### Task objective:
Check each line of the listing for the word "script" and give only the number of lines that have it.

### Records to use:

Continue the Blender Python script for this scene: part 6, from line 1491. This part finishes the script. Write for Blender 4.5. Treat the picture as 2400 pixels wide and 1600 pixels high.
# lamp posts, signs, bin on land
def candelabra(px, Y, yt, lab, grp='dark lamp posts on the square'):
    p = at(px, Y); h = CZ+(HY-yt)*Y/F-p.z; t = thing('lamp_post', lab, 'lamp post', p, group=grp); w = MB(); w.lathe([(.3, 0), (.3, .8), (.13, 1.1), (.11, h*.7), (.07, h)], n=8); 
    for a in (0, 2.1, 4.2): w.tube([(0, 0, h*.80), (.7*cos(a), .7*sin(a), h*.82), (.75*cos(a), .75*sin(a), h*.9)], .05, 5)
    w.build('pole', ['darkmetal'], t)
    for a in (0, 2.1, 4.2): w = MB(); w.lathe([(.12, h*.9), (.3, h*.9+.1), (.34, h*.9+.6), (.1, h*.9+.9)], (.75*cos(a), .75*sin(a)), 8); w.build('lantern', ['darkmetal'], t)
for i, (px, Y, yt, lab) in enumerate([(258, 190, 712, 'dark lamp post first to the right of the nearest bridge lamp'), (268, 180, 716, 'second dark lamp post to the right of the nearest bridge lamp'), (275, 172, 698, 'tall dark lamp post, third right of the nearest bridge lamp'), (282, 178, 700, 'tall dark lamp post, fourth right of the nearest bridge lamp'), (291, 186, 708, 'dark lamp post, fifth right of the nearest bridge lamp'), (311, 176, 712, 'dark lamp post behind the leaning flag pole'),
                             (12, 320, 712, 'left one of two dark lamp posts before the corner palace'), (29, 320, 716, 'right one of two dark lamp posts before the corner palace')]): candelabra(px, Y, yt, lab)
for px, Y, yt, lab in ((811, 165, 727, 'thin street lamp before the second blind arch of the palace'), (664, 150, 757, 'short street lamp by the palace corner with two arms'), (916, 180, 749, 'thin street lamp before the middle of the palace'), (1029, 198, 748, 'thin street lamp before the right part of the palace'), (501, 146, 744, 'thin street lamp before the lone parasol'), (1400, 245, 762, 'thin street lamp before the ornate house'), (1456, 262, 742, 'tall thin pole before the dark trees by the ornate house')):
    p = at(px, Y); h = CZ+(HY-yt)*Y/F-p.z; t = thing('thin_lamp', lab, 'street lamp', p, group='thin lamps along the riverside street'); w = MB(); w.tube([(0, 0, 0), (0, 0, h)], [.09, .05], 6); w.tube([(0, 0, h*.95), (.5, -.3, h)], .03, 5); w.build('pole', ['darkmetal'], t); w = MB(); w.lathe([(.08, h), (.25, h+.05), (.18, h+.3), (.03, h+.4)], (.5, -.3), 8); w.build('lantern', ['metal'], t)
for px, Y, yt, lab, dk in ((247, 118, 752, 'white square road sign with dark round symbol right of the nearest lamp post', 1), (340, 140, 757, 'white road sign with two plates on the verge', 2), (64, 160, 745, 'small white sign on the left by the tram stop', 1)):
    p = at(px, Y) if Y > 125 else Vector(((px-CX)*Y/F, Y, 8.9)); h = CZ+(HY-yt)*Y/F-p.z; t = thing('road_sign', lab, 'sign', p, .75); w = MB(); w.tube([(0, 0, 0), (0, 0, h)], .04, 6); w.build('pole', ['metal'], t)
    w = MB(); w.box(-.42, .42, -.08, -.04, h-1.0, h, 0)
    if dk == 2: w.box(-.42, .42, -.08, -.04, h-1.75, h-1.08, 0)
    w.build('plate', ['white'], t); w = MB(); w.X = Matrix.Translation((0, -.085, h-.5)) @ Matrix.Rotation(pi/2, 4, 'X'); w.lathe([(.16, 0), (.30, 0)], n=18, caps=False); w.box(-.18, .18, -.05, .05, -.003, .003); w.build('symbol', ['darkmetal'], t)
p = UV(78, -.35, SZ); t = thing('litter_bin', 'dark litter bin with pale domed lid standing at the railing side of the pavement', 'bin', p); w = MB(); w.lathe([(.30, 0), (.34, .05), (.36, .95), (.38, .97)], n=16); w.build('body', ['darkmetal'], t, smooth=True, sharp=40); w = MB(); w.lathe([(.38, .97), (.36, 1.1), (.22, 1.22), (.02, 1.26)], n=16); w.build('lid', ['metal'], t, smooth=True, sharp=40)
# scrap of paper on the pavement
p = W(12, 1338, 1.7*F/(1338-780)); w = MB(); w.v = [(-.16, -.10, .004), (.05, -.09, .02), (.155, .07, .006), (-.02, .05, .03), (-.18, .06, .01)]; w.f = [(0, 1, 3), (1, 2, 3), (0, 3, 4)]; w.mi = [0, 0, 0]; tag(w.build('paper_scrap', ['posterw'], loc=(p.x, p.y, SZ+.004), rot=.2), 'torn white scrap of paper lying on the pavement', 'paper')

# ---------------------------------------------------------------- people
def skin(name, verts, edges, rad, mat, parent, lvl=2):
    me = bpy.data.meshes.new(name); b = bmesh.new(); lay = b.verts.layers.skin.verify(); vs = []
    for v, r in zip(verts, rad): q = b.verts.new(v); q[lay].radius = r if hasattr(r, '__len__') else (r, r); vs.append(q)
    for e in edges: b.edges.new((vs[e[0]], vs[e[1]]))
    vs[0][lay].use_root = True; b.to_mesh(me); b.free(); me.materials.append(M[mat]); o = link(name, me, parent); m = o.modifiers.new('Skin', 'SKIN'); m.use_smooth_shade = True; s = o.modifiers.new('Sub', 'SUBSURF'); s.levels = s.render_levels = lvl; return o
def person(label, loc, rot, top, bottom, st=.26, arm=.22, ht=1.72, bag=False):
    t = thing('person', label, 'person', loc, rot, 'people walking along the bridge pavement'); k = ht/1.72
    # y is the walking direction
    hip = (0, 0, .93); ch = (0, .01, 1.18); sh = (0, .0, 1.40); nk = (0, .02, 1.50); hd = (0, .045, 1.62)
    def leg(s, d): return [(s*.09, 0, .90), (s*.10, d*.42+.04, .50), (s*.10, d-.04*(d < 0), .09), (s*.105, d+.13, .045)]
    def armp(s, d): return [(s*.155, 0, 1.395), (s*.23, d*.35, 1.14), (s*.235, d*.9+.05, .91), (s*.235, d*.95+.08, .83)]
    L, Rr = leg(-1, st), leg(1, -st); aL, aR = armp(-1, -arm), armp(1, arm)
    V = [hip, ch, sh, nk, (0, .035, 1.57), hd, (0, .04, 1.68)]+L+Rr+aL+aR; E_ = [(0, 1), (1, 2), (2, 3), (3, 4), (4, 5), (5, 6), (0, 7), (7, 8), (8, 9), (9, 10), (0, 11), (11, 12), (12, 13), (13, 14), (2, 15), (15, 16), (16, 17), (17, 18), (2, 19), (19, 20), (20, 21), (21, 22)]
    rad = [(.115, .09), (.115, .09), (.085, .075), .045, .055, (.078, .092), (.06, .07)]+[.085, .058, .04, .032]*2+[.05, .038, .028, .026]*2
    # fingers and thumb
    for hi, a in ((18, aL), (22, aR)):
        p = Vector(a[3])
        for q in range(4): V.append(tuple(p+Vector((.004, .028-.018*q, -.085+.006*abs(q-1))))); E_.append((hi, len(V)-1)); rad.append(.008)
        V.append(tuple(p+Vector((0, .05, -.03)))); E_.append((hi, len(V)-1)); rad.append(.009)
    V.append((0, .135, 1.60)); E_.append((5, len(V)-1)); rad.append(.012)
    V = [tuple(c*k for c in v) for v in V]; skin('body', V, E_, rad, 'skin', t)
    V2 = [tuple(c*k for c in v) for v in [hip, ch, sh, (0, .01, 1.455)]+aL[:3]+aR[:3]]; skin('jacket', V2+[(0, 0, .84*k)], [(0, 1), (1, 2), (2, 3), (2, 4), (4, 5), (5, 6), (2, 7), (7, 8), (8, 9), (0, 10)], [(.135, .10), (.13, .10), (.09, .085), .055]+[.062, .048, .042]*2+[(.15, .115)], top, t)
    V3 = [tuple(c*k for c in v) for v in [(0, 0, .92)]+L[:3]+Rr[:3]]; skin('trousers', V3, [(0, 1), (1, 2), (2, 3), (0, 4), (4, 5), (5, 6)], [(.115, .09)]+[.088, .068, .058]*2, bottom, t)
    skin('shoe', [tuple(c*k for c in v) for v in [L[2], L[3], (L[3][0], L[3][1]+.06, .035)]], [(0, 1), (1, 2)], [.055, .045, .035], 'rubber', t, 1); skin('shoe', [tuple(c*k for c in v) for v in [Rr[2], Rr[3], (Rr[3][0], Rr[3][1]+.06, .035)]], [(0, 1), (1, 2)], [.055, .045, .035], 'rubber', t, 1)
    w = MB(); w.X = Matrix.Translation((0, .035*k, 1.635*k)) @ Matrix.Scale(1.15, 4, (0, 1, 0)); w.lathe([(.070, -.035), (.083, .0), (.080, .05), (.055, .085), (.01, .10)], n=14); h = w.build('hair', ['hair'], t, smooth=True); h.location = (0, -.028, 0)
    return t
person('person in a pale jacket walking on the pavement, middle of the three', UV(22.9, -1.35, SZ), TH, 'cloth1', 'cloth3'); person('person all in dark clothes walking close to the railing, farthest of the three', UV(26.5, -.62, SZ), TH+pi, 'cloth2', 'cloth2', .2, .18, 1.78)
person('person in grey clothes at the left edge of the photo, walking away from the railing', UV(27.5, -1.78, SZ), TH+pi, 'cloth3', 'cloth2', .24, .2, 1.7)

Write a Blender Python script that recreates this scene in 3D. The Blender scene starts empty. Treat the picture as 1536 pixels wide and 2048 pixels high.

### The solution:
2